"The Man Born Blind"

by Dr. Larry Fraher, Ph.D.  |  03/18/2023  |  Images of Faith

El Greco’s masterpiece, Christ Healing the Blind, clearly portrays much of the story that we hear in today’s Gospel. Painted about 1570, the artist, a Catholic seeking to further the agenda of the Catholic Church in response to the Reformation, helps the viewer to know the primacy of Christ as he incorporates aspects from stories of healing the blind, not just from the Gospel of John, but also from Gospels of Matthew and Luke. Through his composition, we are presented with a visual call to let go of our vision, to see Christ, and to know that the Son of God comes to create sight in us.

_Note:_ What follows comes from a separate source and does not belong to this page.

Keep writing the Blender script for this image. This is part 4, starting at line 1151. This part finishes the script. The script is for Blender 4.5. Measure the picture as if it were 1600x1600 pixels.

The image is striking for its classical detail and depiction. In the traffic outside of the temple, El Greco paints Christ at the center-left of the composition as he lays the mud created from dirt and his own spittle on the blind man’s eyes. In the central background are two others that had been cured by Christ, reminding the viewer that Christ gives sight. On the right, the disciples debate the causes of the man’s blindness, while on the left, the Pharisees and Sadducees question the man, now healed, who stands with his back to the viewer, pointing them to the truth of Christ. In the foreground are the blind man’s parents. El Greco painted three versions of this work. Interestingly, this version is the only one that appears to have the dark, almost ghostly, figure looming over the man who was blind from birth. In the vitriol of the Reformation and the Catholic response, this figure can be understood as the temptation to move away from the Church, see the convenience of the faith of the culture of the day, and to not see Christ for who He truly is.

The image speaks to us. Our lives are busy, like this scene outside the Temple, we run in various groups, discussing a variety of things, sometimes very passionately. All the while, the presence of God is among us. Too often, however, we see that presence according to our vision and not as in the reality of God’s love. We are invited to rely on Christ to create sight in us. Blinded by our own opinions and ideas, we believe that we ‘see’ when, in fact, we see what we want, rather than what God has intended. A significant aspect of the story is the fact that the man was blind from birth. He must rely on Christ; the Word of God who created Adam from the clay of the Earth, who now creates eyes for the one who did not have them. The story challenges us: How am I allowing Christ to work in my life? Do I let Christ dictate my vision, or am I distracted by the busy-ness of culture and the world? To whom do I give credit for my faith and life? Do I, like the man born blind, point to Christ in all that I do?